In occasione della Giornata Internazionale per l’Eliminazione della Violenza sulle Donne che ricorre il 25 novembre, vi segnaliamo nuovamente questa sentenza emessa dalla Corte Europea dei Diritti dell’Uomo che ha condannato l’Italia per non aver adeguatamente protetto la donna dalla violenza domestica.
Mancato rispetto del diritto al rispetto della vita privata:
La Corte Europea dei Diritti dell’Uomo (CEDU), con la sentenza del 10 novembre 2022 nel caso I.M. contro Italia, ha condannato l’Italia per la violazione dell’articolo 8 della Convenzione europea dei diritti dell’uomo, che riguarda il diritto al rispetto della vita privata e familiare. La condanna è stata emessa a causa dell’inadeguatezza dello Stato nel proteggere la ricorrente e i suoi figli minorenni dai maltrattamenti del padre, in particolare durante gli incontri organizzati, e per l’errata decisione dei giudici interni di sospendere la genitorialità della madre.
Contesto della violazione: La ricorrente era fuggita con i figli da casa a causa delle violenze subite. Nonostante le denunce e le prove disponibili, la Corte ha ritenuto che le autorità italiane non avessero adottato misure sufficienti per proteggere la famiglia, non tenendo conto della gravità della violenza domestica.

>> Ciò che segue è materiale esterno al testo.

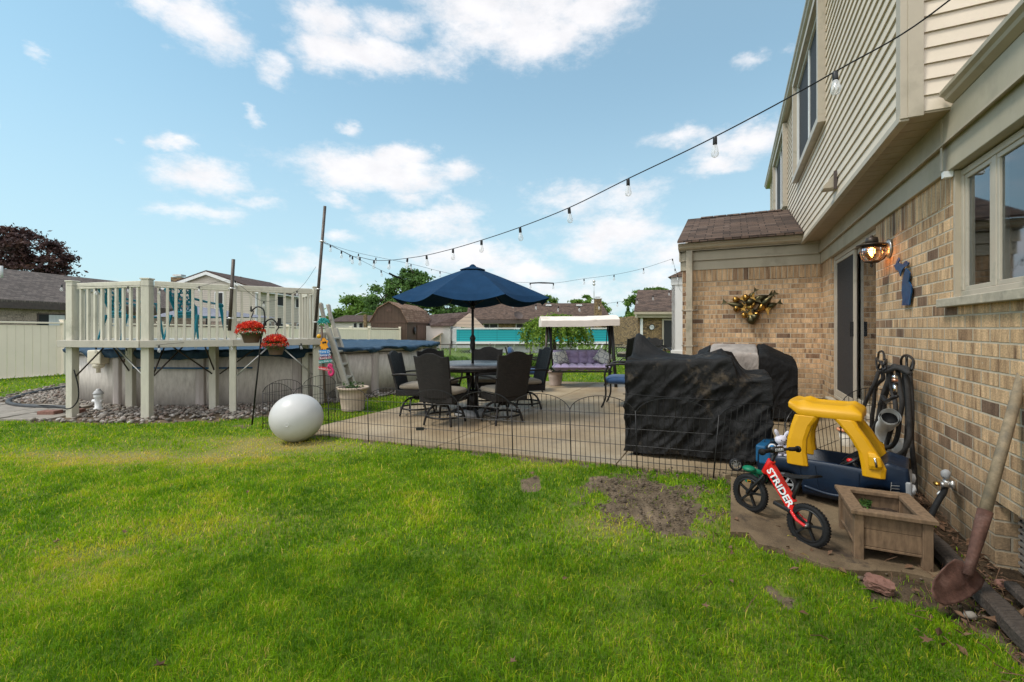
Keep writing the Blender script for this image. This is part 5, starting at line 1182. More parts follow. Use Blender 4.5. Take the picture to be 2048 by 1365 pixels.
def basket(c, r_, top, lab):
    b_ = thing('hanging_basket', lab, 'flower basket', tuple(c), 0, 'flower baskets on the shepherd hook'); n_ = 12; h_ = r_*1.05
    mb = MB(); mb.lathe([(r_*.68,0),(r_*.72,.01),(r_*.97,h_*.86),(r_*1.03,h_*.86),(r_*1.05,h_),(r_*.95,h_),(r_*.9,h_*.9),(.0,h_*.9)], tuple(c), n_); mb.build('pot', 'pot_brown', b_)
    mb = MB()
    for k in range(3): t = k*2.09+.6; mb.tube([c+Vector((r_*.95*math.cos(t), r_*.95*math.sin(t), h_)), top], .0022, 4)
    mb.build('hanger', 'black_metal', b_)
    def cloud(n, rad, zs, z0): 
        out = []
        while len(out) < n:
            t = rng.random()*6.283; q = math.sqrt(rng.random()); ph = rng.random()
            bump_ = 1+.25*mn.noise(Vector((math.cos(t)*1.6, math.sin(t)*1.6, 2+c.x)))
            out.append((c.x+rad*bump_*q*math.cos(t), c.y+rad*bump_*q*math.sin(t), c.z+h_+z0+zs*math.sqrt(max(0,1-q*q))*(.55+.45*ph)-.05*(q > .9)*ph))
        return out
    leafcloud('foliage', 'leaf_green', cloud(700, r_*1.25, .10, -.0), .016, b_); leafcloud('blossoms', 'petal_red', cloud(1700, r_*1.5, .15, .02), .0125, b_)
basket(P(503,686,HD-.05), .125, P(*c7(285,160),HD-.02), 'brown hanging basket of red flowers on the higher left hook'); basket(P(552,710,HD+.04), .112, P(*c7(515,280),HD+.02), 'brown hanging basket of red flowers on the lower right hook')
# ------------------------------------------------------------------ big white ball
m, nt, b = NT('ball_vinyl'); t = add(nt, 'ShaderNodeTexCoord').outputs['Object']
c = ramp(nt, nz(nt, t, 3, 5), [(.3,(.48,.47,.455)),(.7,(.54,.53,.51))]); s = add(nt, 'ShaderNodeSeparateXYZ'); nt.links.new(t, s.inputs[0]); lo_ = add(nt, 'ShaderNodeMapRange'); nt.links.new(mth(nt, 'ADD', s.outputs[2], mth(nt, 'MULTIPLY', nz(nt, t, 9, 6, .7), .25)), lo_.inputs[0]); lo_.inputs[1].default_value = .32; lo_.inputs[2].default_value = .12; lo_.inputs[4].default_value = .5; c = mixc(nt, lo_.outputs[0], c, (.26,.27,.16)); c = mixc(nt, ramp(nt, nz(nt, t, 14, 7, .75), [(.6,(0,0,0)),(.72,(.4,.4,.4))]), c, (.33,.31,.26)); nt.links.new(c, b.inputs['Base Color']); setp(b, rough=.36, spec=.4, sub=.0)
bc = Vector((-2.47,5.22,.275)); ball = thing('exercise_ball', 'large glossy white inflatable ball on the lawn against the wire fence', 'ball', (bc.x,bc.y,0))
mb = MB(); mb.ell(tuple(bc), (.29,.27,.272), 48, 32); mb.build('ball', 'ball_vinyl', ball)
mb = MB(); k_ = (P(593,840,5)-Vector((0,0,EYE))).normalized(); cc = bc+Vector((.02,-.265,-.03)); mb.lathe([(.022,0),(.024,.004),(.018,.006),(.017,.002),(.006,.002),(.005,.006)], (0,0,0), 20, Matrix.Translation(cc) @ Matrix.Rotation(PI/2,4,'X')); mb.build('valve', 'ball_vinyl', ball)
# ------------------------------------------------------------------ arched wire garden fence
WIRE = .0026
def panel(w=.6):
    t = thing('fence_panel', 'black wire garden fence panel with arched top', 'fence'); mb = MB(); h0, h1 = .42, .57
    arch = lambda x: h0+(h1-h0)*math.sqrt(max(0, 1-((x-w/2)/(w/2))**2))*1.0 if 0 <= x <= w else h0
    mb.tube([(w*(1-math.cos(PI*k/16))/2, 0, arch(w*(1-math.cos(PI*k/16))/2)) for k in range(17)], WIRE*1.3, 5)
    mb.build('arch_wire', 'black_metal', t, world=False)
    mb = MB()
    for k in range(1,13): x = w*k/13; mb.tube([(x,0,-.04),(x,0,arch(x))], WIRE, 4)
    mb.build('upright_wires', 'black_metal', t, world=False)
    mb = MB()
    for z in (.03,.16,.30,.42): mb.tube([(0,0,z),(w,0,z)], WIRE, 4)
    mb.build('cross_wires', 'black_metal', t, world=False)
    mb = MB(); mb.tube([(0,0,-.08),(0,0,.455)], .0055, 6); mb.build('stake', 'black_metal', t, world=False); return t
pn0 = panel(); NP = [0]
def fence(p, q, lab):
    o = pn0 if NP[0] == 0 else copy_tree(pn0); NP[0] += 1; d = q-p; L = math.hypot(d.x, d.y)
    o.scale = (L/.6,1,1); zp, zq = p.z, q.z
    place(o, (p.x,p.y,zp), math.atan2(d.y,d.x), lab, 'panels of the arched wire garden fence', ry=0); o.rotation_euler = (0, -math.atan2(zq-zp, L), math.atan2(d.y,d.x))
fp = [(5.12,5.5),(4.52,5.5),(3.92,5.5),(3.9,4.89),(3.9,4.29),(3.9,3.68),(3.9,3.08),(3.9,2.48),(3.9,1.88),(3.9,1.30),(3.9,.72),(3.9,.13),(4.17,-.42),(4.62,-.82),(5.0,-1.27)]
fl = ['behind the ball, farthest toward the pool','left of the ball, turning toward the pool','directly left behind the white ball','behind the top of the white ball','just right of the white ball','in front of the beige urn','left of the nearest patio chairs','in front of the left patio chair','in front of the patio table','in front of the swing','left edge of the black covered furniture','in front of the black covered furniture','between black cover and toy car','behind the toy car by the brick wall']
pts_ = []
for a, b in fp: w_ = H(a, b); pts_.append(Vector((w_.x, w_.y, gz(w_.x, w_.y)+.03)))
for i in range(len(pts_)-1): fence(pts_[i], pts_[i+1], 'black arched wire fence panel '+fl[i])
mb = MB(); w_ = P(841,858,4.75); mb.box(w_.x-.045,w_.x+.035,w_.y-.01,w_.y+.01,w_.z-.015,w_.z+.015); mb.tube([w_+Vector((.03,0,0)), w_+Vector((.07,0,-.002))], .004, 5); solo(mb, 'gate_latch', 'black_plastic', 'small black latch on the wire fence below the patio chairs', 'latch')
# ------------------------------------------------------------------ urn planters
def urn(c, r_, h_, lab, m_='urn', ov=1.0):
    t = thing('planter_urn', lab, 'planter', tuple(c)); mb = MB()
    pr = [(r_*.72,0),(r_*.76,.02),(r_*.74,.03),(r_*.86,h_*.55),(r_*.88,h_*.6),(r_*.86,h_*.63),(r_*.93,h_*.86),(r_*.98,h_*.88),(r_*1.06,h_*.92),(r_*1.08,h_*.97),(r_*1.04,h_),(r_*.92,h_),(r_*.88,h_*.92)]
    mb.lathe(pr, (0,0,0), 36, Matrix.Translation(c) @ Matrix.Scale(ov,4,(0,1,0)), cap=False); mb.build('pot', m_, t)
    mb = MB(); mb.lathe([(.0,h_*.93),(r_*.9,h_*.91)], (0,0,0), 24, Matrix.Translation(c) @ Matrix.Scale(ov,4,(0,1,0)), cap=False); mb.build('soil', 'soil', t)
    pts = []
    for k in range(140): a_ = rng.random()*6.28; q = rng.random()*r_*.7; cl = 1 if (math.sin(a_*2+1) > 0) else .3; pts.append((c.x+q*math.cos(a_), c.y+q*math.sin(a_)*ov, c.z+h_*.95+rng.random()*.10*cl))
    leafcloud('sprouts', 'leaf_green', pts, .022, t); return t
g_ = P(706,814,7.25); urn(Vector((g_.x,g_.y,gz(g_.x,g_.y))), .235, .37, 'beige oval urn planter with seedlings beside the pool ladder')
g_ = P(1111,769,10.0); urn(Vector((g_.x,g_.y,gz(g_.x,g_.y))), .175, .33, 'beige round barrel planter behind the swing front leg', 'barrel')
# ------------------------------------------------------------------ small hydrant ornament
hd = P(197,808,7.2); hy = thing('hydrant_ornament', 'small white and blue garden fire hydrant on the rocks', 'ornament', (hd.x,hd.y,0))
mb = MB(); mb.lathe([(.06,0),(.06,.04),(.045,.05),(.045,.19),(.055,.2),(.06,.23),(.05,.27),(.0,.28)], (hd.x,hd.y,0), 18)
mb.tube([(hd.x-.09,hd.y,.15),(hd.x+.06,hd.y,.15)], .025, 10); mb.build('body', 'white_pvc', hy)
mb = MB(); mb.lathe([(.065,.255),(.07,.27),(.055,.30),(.03,.325),(.03,.34),(.0,.345)], (hd.x,hd.y,0), 18); mb.build('cap', 'pale_grey', hy)
# loose red pavers at the flagstones
mb = MB(); mb.box(-7.05,-6.8,6.75,6.9,0,.07); solo(mb, 'paver_brick', 'red_brick', 'loose red brick lying on the flagstones left of the deck', 'brick', bevel=.008)
mb = MB(); mb.box(-6.72,-6.55,6.85,7.0,0,.07); solo(mb, 'paver_brick', 'red_brick', 'loose red brick tucked against the left deck post', 'brick', bevel=.008)
mb = MB(); mb.tube(smooth([Vector((x,y,.03)) for x,y in ((-6.9,7.25),(-8.0,7.45),(-8.75,7.9),(-9.3,8.7),(-9.6,9.6),(-9.7,11))]), .035, 8); solo(mb, 'bed_edging', 'edging', 'dark curved plastic edging of the rock bed', 'edging')
mb = MB(); mb.tube(smooth([P(148,740,6.6),P(156,770,6.58),P(157,795,6.56),P(150,810,6.55),P(135,818,6.58),P(100,812,7.2),P(30,808,7.6)]), .008, 6); solo(mb, 'power_cord', 'black_rubber', 'thin black cable running down the left deck post to the flagstones', 'cable')
# ------------------------------------------------------------------ dining set
TC = Vector((-.57,6.6,0)); TC.z = gz(TC.x,TC.y)
tb = thing('patio_table', 'round dark grey patio table under the blue umbrella', 'table', tuple(TC))
mb = MB(); mb.lathe([(.0,.70),(.60,.70),(.62,.715),(.62,.735),(.605,.745),(.0,.745)], tuple(TC), 48, cap=False); mb.build('table_top', 'table_top', tb)
mb = MB(); mb.lathe([(.575,.66),(.585,.66),(.585,.70),(.575,.70)], tuple(TC), 40, cap=False); mb.build('apron', 'table_metal', tb)
mb = MB()
for k in range(4):
    t = PI/4+k*PI/2; x, y = math.cos(t), math.sin(t); mb.tube([TC+Vector((x*.1,y*.1,.70)), TC+Vector((x*.07,y*.07,.35)), TC+Vector((x*.09,y*.09,.08))], .022, 8)
mb.lathe([(.13,.33),(.13,.36),(.0,.36)], tuple(TC), 20); mb.lathe([(.09,.06),(.08,.33)], tuple(TC), 16); mb.build('pedestal', 'table_metal', tb)
for k in range(4):
    t = k*PI/2+.3; x, y = math.cos(t), math.sin(t); mb = MB(); mb.tube(smooth([TC+Vector((x*q,y*q,z)) for q,z in ((.08,.1),(.2,.09),(.33,.05),(.38,.012))]), .022, 8); mb.build('foot', 'table_metal', tb)
mb = MB(); mb.lathe([(.0,0),(.26,0),(.27,.015),(.25,.05),(.08,.07),(.05,.12),(.035,.12)], tuple(TC+Vector((0,0,.003))), 32); solo(mb, 'umbrella_base', 'grey_plastic', 'round grey umbrella base on the patio under the table', 'umbrella base')
um = thing('patio_umbrella', 'open navy blue market umbrella above the patio table', 'umbrella', tuple(TC+Vector((0,0,.125))))
mb = MB(); mb.tube([TC+Vector((0,0,.125)), TC+Vector((0,0,2.12))], .019, 12); mb.build('pole', 'black_metal', um)
mb = MB(); mb.lathe([(.02,.93),(.035,.95),(.04,1.0),(.033,1.08),(.045,1.1),(.03,1.14),(.02,1.15)], tuple(TC), 12); mb.build('tilt_crank', 'black_metal', um)
UR, UZ, UT = 1.15, 1.72, 2.185; nr, sub = 8, 10
def cano(t, q):                                    # q 0 apex..1 rim
    k = (t-R(-65))/(PI/4); f = k-math.floor(k); seg = 1-4*f*(1-f)        # 1 on a rib
    cr_ = math.cos(PI/8)/math.cos((f-.5)*PI/4); rad = UR*q*(cr_*(1-.04*(1-seg)*q))
    return TC+Vector((0,0,-TC.z))+Vector((rad*math.cos(t), rad*math.sin(t), UT-(UT-UZ)*(q**1.12)-.045*q*q*(1-seg)-(.035*(1-seg) if q > .99 else 0)))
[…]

Dovere di protezione dello Stato: La CEDU ha sottolineato l’obbligo positivo dello Stato di proteggere la vita privata e familiare, garantendo un giusto equilibrio tra l’interesse del minore e le esigenze della famiglia.
Inadeguatezza delle autorità interne: La Corte ha criticato i ritardi e le omissioni delle autorità italiane, in particolare dei giudici civili, che hanno sospeso la responsabilità genitoriale della madre perché ostile agli incontri, nonostante le preoccupazioni per la sua sicurezza a causa degli abusi subiti.
Conseguenze: La violazione ha comportato una condanna per l’Italia, che dovrà pagare una somma a titolo di risarcimento per il danno morale alla vittima.
In sostanza la Corte ha rilevato l’inerzia delle autorità, la mancanza di un’indagine tempestiva e l’incapacità di contrastare stereotipi e pregiudizi che portano alla “vittimizzazione secondaria” e per la prima volta evidenzia quanto sia fondamentale che le autorità giudiziarie e le forze dell’ordine superino i pregiudizi di genere e le “minimizzazioni” dei casi di violenza.